By 1936, Adolf Hitler's blueprints for the Polish push were complete and Falkenhorst was given the job of raising and organizing, from scratch, an entire new division (32nd Infantry) with headquarters in the hick town of Köslin on the Pomeranian plain. Cheerfully he moved his wife and two daughters to their first real home after years of nomadic army life: an old castle just off the Köslin market place. He added municipal cares to his army work, became a military potentate. As sleepy Köslin came to life with martial activity, recruits and war materials pouring in, he had the town councilors substitute busses for their antiquated tram-cars, including late busses for moviegoers.
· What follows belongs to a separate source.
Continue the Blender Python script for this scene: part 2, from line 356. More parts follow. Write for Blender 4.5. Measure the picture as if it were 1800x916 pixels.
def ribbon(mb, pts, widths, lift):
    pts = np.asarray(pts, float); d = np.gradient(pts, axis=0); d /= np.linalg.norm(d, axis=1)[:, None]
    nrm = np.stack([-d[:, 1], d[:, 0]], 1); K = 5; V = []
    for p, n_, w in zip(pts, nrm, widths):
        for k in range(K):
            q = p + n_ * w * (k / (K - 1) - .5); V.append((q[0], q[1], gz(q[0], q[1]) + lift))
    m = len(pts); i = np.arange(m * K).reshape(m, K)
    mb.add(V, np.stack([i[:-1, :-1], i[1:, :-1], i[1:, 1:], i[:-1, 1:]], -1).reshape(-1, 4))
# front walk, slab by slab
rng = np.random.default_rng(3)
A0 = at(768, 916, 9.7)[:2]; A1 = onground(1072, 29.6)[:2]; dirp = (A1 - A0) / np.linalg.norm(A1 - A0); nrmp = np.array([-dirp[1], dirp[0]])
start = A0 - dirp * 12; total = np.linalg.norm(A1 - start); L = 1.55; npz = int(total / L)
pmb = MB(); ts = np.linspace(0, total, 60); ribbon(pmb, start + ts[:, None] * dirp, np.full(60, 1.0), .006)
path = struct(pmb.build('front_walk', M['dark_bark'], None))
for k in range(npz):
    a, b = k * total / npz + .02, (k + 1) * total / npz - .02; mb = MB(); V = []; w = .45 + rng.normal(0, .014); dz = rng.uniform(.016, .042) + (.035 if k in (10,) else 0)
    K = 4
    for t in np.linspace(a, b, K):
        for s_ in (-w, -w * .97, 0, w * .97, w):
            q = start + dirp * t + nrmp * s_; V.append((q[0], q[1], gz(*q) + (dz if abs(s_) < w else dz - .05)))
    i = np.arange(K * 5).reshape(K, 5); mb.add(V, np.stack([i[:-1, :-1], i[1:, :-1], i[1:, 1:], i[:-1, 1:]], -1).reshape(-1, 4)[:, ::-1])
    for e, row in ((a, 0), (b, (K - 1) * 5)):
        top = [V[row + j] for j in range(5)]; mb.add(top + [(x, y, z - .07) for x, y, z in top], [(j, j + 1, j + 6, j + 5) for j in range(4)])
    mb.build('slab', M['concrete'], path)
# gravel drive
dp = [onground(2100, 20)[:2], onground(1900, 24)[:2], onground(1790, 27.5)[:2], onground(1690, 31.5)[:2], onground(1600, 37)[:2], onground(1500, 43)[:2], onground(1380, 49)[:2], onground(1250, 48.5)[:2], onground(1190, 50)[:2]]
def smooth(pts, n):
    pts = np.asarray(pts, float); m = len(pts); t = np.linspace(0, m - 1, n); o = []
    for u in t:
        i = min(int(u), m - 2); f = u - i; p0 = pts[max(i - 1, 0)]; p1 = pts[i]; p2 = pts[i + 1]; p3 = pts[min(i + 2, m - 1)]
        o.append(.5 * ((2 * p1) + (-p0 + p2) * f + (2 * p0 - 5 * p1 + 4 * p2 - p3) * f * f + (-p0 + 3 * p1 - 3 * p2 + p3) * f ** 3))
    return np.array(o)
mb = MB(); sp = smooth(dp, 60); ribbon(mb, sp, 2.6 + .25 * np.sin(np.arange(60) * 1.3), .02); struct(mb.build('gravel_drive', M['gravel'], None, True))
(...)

He entertained well and often, guzzling beer in soldier-size quantities. He liked chess and horseback riding as well as motorcycling and engineering. He intervened to save their horses for a few squadrons who were downcast by the cavalry's motorization. The soldiers of his division called him "The Old Man" for his paternalism. When September 1 came last year, the 21st Army Corps fought for him like fearless robots to take Graudenz, Poland's corner-pillar in the Corridor.